| RECORDED DATA |
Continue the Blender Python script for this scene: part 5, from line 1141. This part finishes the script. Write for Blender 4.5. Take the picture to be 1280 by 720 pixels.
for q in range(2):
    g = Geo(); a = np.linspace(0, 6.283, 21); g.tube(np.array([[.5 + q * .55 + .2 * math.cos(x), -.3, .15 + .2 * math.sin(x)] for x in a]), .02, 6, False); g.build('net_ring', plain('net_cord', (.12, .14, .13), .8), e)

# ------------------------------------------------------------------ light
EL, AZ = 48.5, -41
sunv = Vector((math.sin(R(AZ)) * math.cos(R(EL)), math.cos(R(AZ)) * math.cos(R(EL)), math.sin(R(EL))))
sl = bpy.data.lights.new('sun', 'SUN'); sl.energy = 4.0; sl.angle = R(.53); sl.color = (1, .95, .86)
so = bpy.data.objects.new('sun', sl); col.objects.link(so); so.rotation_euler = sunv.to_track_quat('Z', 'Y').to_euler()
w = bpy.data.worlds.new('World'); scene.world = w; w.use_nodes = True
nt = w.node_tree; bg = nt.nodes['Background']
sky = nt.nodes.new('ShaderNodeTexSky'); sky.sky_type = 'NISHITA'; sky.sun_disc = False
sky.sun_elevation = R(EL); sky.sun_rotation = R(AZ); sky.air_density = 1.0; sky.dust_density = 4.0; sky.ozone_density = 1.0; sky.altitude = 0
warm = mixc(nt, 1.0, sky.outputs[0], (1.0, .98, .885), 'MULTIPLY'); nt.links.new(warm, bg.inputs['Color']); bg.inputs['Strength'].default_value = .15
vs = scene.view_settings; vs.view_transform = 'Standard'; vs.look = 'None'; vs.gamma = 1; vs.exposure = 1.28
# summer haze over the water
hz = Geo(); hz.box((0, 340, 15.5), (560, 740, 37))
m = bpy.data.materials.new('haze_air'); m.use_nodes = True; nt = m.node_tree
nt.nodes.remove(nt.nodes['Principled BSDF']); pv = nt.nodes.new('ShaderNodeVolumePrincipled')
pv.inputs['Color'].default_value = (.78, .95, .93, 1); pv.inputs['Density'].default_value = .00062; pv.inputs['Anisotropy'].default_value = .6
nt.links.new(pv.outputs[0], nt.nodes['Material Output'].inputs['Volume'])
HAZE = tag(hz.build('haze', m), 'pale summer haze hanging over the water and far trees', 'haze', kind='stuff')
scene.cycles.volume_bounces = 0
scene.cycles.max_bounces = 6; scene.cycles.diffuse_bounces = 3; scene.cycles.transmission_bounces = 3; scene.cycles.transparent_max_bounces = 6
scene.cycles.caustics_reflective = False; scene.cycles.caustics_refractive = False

| THE REQUEST |
Up to and including the line with "g = Geo(); a", repeat the data exactly, starting from its first line; nothing else belongs in the response.

| FINAL ANSWER |
Continue the Blender Python script for this scene: part 5, from line 1141. This part finishes the script. Write for Blender 4.5. Take the picture to be 1280 by 720 pixels.
for q in range(2):
    g = Geo(); a = np.linspace(0, 6.283, 21); g.tube(np.array([[.5 + q * .55 + .2 * math.cos(x), -.3, .15 + .2 * math.sin(x)] for x in a]), .02, 6, False); g.build('net_ring', plain('net_cord', (.12, .14, .13), .8), e)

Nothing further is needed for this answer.